Perhaps filibusters can prevent the GOP apparatus from acting against the climate, Roberts and Plumers write. The 47 incoming Democratic Senators in 2017 could refuse to support any anti-climate legislation, they write.

“If the filibuster survives, Republicans will be significantly constrained in what they can do, though they still have options,” they write. “They could, for instance, try to slip environmental measures that affect the federal budget into budget reconciliation bills — those only need 51 votes to pass.”

Koshear says key government figures have declined to endorse the idea of climate change or that carbon dioxide emissions, even as they continue to climb to catastrophic levels, are a problem; Ninety-seven percent of scientists have agreed it is an issue. Yet, funders like the Koch Brothers have invested heavily in an agenda of electing politicians to further a plan that isn’t always favorable to the environment.

Scientists, documentarians and informed politicians are urgently trying to get the message out, Koshear says. But a system degraded by Citizens United can no longer function properly to address the issues, like climate change, which have severe effects on the nation and world.  Koshear calls the Citizens United decision by the Supreme Court the “death knell” of America.

Could politicians listen to climate scientists and, better yet, see the danger extreme pollution of the climate causes to children, our future?

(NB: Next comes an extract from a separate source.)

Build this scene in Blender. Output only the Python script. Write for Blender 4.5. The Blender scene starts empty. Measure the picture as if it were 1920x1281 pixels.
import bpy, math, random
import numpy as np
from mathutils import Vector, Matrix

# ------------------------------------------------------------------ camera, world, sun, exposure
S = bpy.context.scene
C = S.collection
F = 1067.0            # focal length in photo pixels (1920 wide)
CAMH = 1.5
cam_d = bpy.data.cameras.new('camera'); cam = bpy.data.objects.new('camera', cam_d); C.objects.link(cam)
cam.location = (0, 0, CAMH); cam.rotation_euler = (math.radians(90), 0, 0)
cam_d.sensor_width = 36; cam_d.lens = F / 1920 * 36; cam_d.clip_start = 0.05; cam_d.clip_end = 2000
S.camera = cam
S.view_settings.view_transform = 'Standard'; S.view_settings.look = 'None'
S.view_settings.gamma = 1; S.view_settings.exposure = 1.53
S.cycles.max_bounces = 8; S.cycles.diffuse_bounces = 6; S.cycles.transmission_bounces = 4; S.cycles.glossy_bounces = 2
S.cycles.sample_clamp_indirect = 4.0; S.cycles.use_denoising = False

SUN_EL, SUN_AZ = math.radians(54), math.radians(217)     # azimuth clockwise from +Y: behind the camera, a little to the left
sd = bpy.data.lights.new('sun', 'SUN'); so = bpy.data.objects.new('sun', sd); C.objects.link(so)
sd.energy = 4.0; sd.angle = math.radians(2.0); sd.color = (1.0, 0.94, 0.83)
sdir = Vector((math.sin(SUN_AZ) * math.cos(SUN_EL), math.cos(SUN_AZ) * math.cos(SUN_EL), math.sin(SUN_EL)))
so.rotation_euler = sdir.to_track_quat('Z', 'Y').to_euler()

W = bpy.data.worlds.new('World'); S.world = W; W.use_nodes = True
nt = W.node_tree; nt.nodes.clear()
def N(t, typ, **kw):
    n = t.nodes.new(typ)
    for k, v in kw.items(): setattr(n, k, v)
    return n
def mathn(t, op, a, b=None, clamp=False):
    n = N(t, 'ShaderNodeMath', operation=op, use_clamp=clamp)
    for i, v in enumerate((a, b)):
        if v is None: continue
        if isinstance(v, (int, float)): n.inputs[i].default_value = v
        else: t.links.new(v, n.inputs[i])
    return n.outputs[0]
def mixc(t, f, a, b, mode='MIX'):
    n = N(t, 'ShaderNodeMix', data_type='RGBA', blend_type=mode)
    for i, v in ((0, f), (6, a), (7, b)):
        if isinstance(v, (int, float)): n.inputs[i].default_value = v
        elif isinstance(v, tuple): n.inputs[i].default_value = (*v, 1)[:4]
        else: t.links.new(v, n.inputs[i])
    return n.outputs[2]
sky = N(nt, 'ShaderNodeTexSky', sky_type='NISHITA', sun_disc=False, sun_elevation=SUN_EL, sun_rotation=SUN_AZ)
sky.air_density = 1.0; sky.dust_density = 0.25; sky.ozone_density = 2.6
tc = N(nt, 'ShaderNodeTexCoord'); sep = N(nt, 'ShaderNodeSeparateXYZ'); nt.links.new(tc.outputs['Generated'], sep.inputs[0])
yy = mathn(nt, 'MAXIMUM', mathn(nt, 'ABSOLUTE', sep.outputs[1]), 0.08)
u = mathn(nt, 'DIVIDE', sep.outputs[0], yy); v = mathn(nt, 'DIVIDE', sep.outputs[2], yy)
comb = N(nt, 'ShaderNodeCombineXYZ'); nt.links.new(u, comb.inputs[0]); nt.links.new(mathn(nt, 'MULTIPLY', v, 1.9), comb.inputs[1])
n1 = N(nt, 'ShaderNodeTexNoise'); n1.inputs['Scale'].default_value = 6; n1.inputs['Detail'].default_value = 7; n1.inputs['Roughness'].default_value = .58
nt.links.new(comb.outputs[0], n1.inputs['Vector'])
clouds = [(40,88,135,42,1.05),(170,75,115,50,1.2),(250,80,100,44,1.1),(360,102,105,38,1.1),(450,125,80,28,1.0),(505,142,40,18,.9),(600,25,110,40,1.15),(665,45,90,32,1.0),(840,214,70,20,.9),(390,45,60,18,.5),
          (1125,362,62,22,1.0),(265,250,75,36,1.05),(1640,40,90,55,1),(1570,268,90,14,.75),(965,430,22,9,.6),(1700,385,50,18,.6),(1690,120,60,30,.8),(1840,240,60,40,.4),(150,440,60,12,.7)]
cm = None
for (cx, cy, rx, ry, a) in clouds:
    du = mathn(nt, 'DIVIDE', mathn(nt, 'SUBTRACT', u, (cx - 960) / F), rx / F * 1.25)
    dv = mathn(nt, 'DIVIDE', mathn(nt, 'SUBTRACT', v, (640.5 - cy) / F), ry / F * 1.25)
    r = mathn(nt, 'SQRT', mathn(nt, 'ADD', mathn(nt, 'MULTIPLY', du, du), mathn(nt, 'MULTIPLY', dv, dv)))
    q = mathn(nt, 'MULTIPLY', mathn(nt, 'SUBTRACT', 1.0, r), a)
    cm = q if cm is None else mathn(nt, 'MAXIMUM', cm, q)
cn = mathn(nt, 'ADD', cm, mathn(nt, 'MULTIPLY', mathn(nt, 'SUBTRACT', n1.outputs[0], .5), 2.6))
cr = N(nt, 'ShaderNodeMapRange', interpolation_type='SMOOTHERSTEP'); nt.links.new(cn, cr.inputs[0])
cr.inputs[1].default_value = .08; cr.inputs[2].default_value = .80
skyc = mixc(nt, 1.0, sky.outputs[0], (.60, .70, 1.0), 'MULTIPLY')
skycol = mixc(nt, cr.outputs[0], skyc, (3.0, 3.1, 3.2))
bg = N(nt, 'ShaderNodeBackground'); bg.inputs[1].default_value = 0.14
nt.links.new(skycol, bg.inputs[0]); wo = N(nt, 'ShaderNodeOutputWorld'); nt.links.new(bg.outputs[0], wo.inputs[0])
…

“We have built our economic and philosophical foundation as a nation on the idea that facts are important and that facts matter; Now we have an entire political party that is trying to tell us that that isn’t the case,” Koshear says.

McKibbin reminds us of our final destination by saying, “Don’t let your eyes glaze over at this parade of statistics. These should come as body blows, mortar barrages, as sickening thuds.”